On Saturday we have the Symposium in Zutendaal, where we sit at a table in a tent and welcome walking symposium participants to join our conversation. Fierce, confused and going somewhere, we have too little time but it’s a useful exchange. Later, as we party around the fabulous Lekkermakery, the mobile bar, I leave the last ‘beacon’ in the fire. After all, a beacon should have light.

From industry, to ruins, to kitsch, to art, to fire. Sundial, razor wire, mine shaft, fire. My last ‘beacon’ will come home. The ‘beacons’ invite connections and perhaps this is about homes all along.

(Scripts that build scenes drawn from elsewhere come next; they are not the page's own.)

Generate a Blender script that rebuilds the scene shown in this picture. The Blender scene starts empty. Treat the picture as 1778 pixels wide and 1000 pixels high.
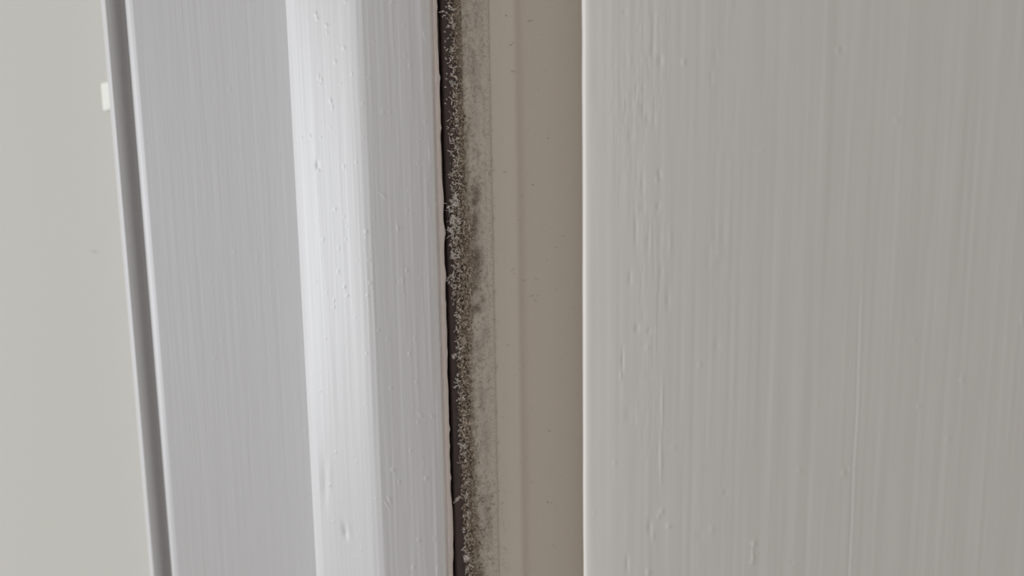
import bpy, math, random
import numpy as np
from mathutils import Matrix, Vector

random.seed(7)
RNG = np.random.default_rng(11)
C = bpy.context.scene
COL = C.collection

# ------------------------------------------------------------------ camera
F_PX = 1300.0
PITCH = math.atan(F_PX / 9500.0)
ROLL = math.atan(146.0 / 9500.0)
CAM_Z = 1.20
FWD = np.array([0, math.cos(PITCH), -math.sin(PITCH)])
UP0 = np.array([0, math.sin(PITCH), math.cos(PITCH)])
R0 = np.array([1.0, 0, 0])
RIGHT = math.cos(ROLL) * R0 - math.sin(ROLL) * UP0
UP = math.cos(ROLL) * UP0 + math.sin(ROLL) * R0
cam_d = bpy.data.cameras.new('camera')
cam = bpy.data.objects.new('camera', cam_d)
COL.objects.link(cam)
cam.matrix_world = Matrix(((RIGHT[0], UP[0], -FWD[0], 0), (RIGHT[1], UP[1], -FWD[1], 0), (RIGHT[2], UP[2], -FWD[2], CAM_Z), (0, 0, 0, 1)))
cam_d.sensor_fit = 'HORIZONTAL'
cam_d.sensor_width = 36.0
cam_d.lens = 36.0 * F_PX / 1778.0
cam_d.clip_start = 0.01
cam_d.clip_end = 50
cam_d.dof.use_dof = True
cam_d.dof.focus_distance = 0.232
cam_d.dof.aperture_fstop = (cam_d.lens / 1000.0) / 0.0036      # aperture about 3.6 mm across
C.camera = cam

# ------------------------------------------------------------------ light
C.view_settings.view_transform = 'Standard'
C.view_settings.look = 'None'
C.view_settings.exposure = 0.0
C.view_settings.gamma = 1.0
C.view_settings.use_curve_mapping = False
W = bpy.data.worlds.new('room_light'); C.world = W; W.use_nodes = True
nt = W.node_tree
bg = nt.nodes['Background']
tc = nt.nodes.new('ShaderNodeTexCoord')
sep = nt.nodes.new('ShaderNodeSeparateXYZ')
rmp = nt.nodes.new('ShaderNodeValToRGB')
mp = nt.nodes.new('ShaderNodeMapRange'); mp.inputs[1].default_value = -1; mp.inputs[2].default_value = 1
nt.links.new(tc.outputs['Generated'], sep.inputs[0])
nt.links.new(sep.outputs['Z'], mp.inputs[0])
nt.links.new(mp.outputs[0], rmp.inputs[0])
rmp.color_ramp.elements[0].color = (0.87, 0.85, 0.82, 1)
rmp.color_ramp.elements[1].color = (1.0, 0.98, 0.95, 1)
nt.links.new(rmp.outputs[0], bg.inputs['Color'])
bg.inputs['Strength'].default_value = 0.41

def area(name, loc, target, sx, sy, power, color):
    d = bpy.data.lights.new(name, 'AREA'); d.shape = 'RECTANGLE'; d.size = sx; d.size_y = sy
    d.energy = power; d.color = color
    o = bpy.data.objects.new(name, d); COL.objects.link(o); o.location = loc
    o.rotation_euler = (Vector(target) - Vector(loc)).to_track_quat('-Z', 'Y').to_euler()
    return o
area('window_daylight', (-2.5, -0.12, 1.08), (0, 0.25, 1.2), 0.9, 1.45, 39.0, (0.90, 0.945, 1.0))

# ------------------------------------------------------------------ helpers
def ray(px, py):
    px = np.asarray(px, float); py = np.asarray(py, float)
    return FWD + ((px - 889) / F_PX)[..., None] * RIGHT + ((500 - py) / F_PX)[..., None] * UP

def at(px, Y):
    """plan point seen at pixel column px of the middle row, Y metres ahead"""
    d = ray(px, 500.0)
    return (float(d[0] / d[1] * Y), float(Y))

def project(P):
    q = P - np.array([0, 0, CAM_Z])
    w = q @ FWD
    return 889 + F_PX * (q @ RIGHT) / w, 500 - F_PX * (q @ UP) / w

def noise(u, v, seed=0):
    """smooth value noise, about -1..1"""
    r = np.random.default_rng(seed).uniform(-1, 1, (256, 256))
    u = np.asarray(u, float); v = np.asarray(v, float)
    iu = np.floor(u).astype(int); iv = np.floor(v).astype(int)
    fu = u - iu; fv = v - iv
    fu = fu * fu * (3 - 2 * fu); fv = fv * fv * (3 - 2 * fv)
    g = lambda a, b: r[a % 256, b % 256]
    return (g(iu, iv) * (1 - fu) * (1 - fv) + g(iu + 1, iv) * fu * (1 - fv) + g(iu, iv + 1) * (1 - fu) * fv + g(iu + 1, iv + 1) * fu * fv)

def resample(pts, n, smooth=0):
    p = np.array(pts, float)
    L = np.r_[0, np.cumsum(np.hypot(*np.diff(p, axis=0).T))]
    s = np.linspace(0, L[-1], n)
    q = np.stack([np.interp(s, L, p[:, 0]), np.interp(s, L, p[:, 1])], 1)
    for _ in range(smooth):
        q[1:-1] = 0.25 * q[:-2] + 0.5 * q[1:-1] + 0.25 * q[2:]
    L = np.r_[0, np.cumsum(np.hypot(*np.diff(q, axis=0).T))]
    return q, L

Z_VIS = (CAM_Z - 0.150, CAM_Z + 0.085)
def zrows(n, lo=0.0, hi=2.03):
    return np.r_[lo, np.linspace(Z_VIS[0], Z_VIS[1], n), hi]

def link_mesh(name, V, Fc, mat, parent=None, uv=None, smooth=True):
    me = bpy.data.meshes.new(name)
    me.from_pydata([tuple(v) for v in V] if not isinstance(V, np.ndarray) else V.tolist(), [], Fc)
    if uv is not None:
        lay = me.uv_layers.new(name='UVMap')
        idx = np.zeros(len(me.loops), dtype=np.int32); me.loops.foreach_get('vertex_index', idx)
        lay.data.foreach_set('uv', np.asarray(uv, np.float32)[idx].ravel())
    if smooth:
        me.polygons.foreach_set('use_smooth', np.ones(len(me.polygons), dtype=bool))
    me.materials.append(mat)
    me.update()
    o = bpy.data.objects.new(name, me); COL.objects.link(o)
    if parent: o.parent = parent
    return o

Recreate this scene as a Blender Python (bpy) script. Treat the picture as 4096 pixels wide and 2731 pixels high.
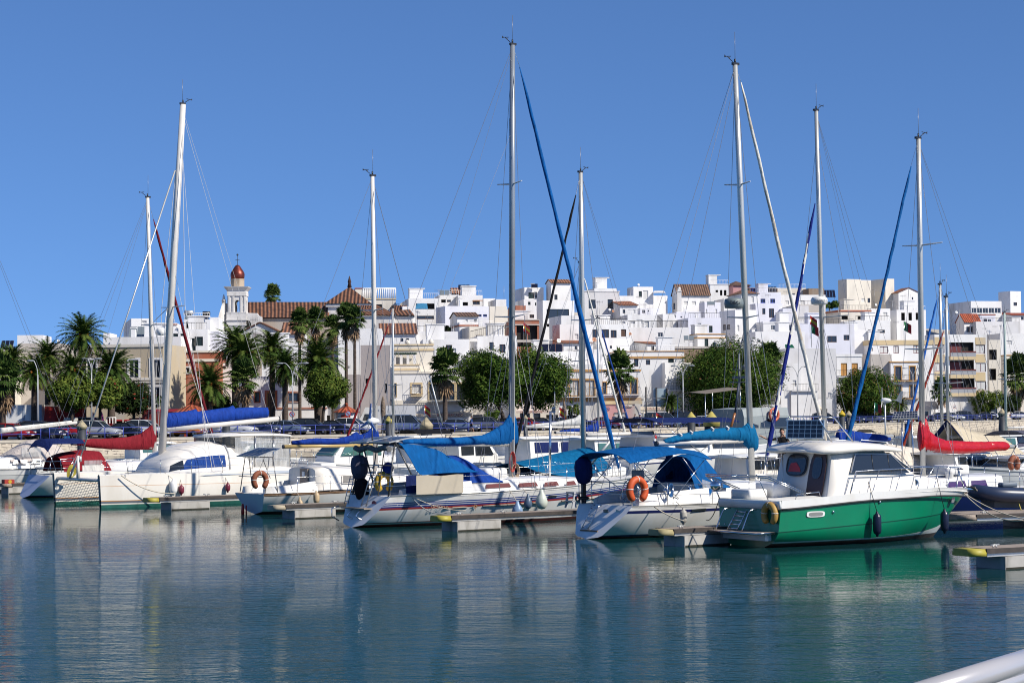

Peter Ankh, who leads the donkey, says there is a need to re-map the world, now that we’ve been to Mars. Monique Besten stitches white designs into the lining of her jacket. My ‘beacons’ are like stitches in the lining of the landscape, almost invisible, as delicate as a trail of shadows. If what we are doing means anything, it might be that it seems easier to see world shining if you walk longer than pleasurable with a wire sculpture in your hands, in step with a donkey.

Despite the tiredness and the blisters, we are dancing. I feel grateful to the team, who so generously treat us as if we were as young and energetic as they are. And so, in the early hours, I get to dance to the Clash without irony, and maybe even without nostalgia. What a privilege.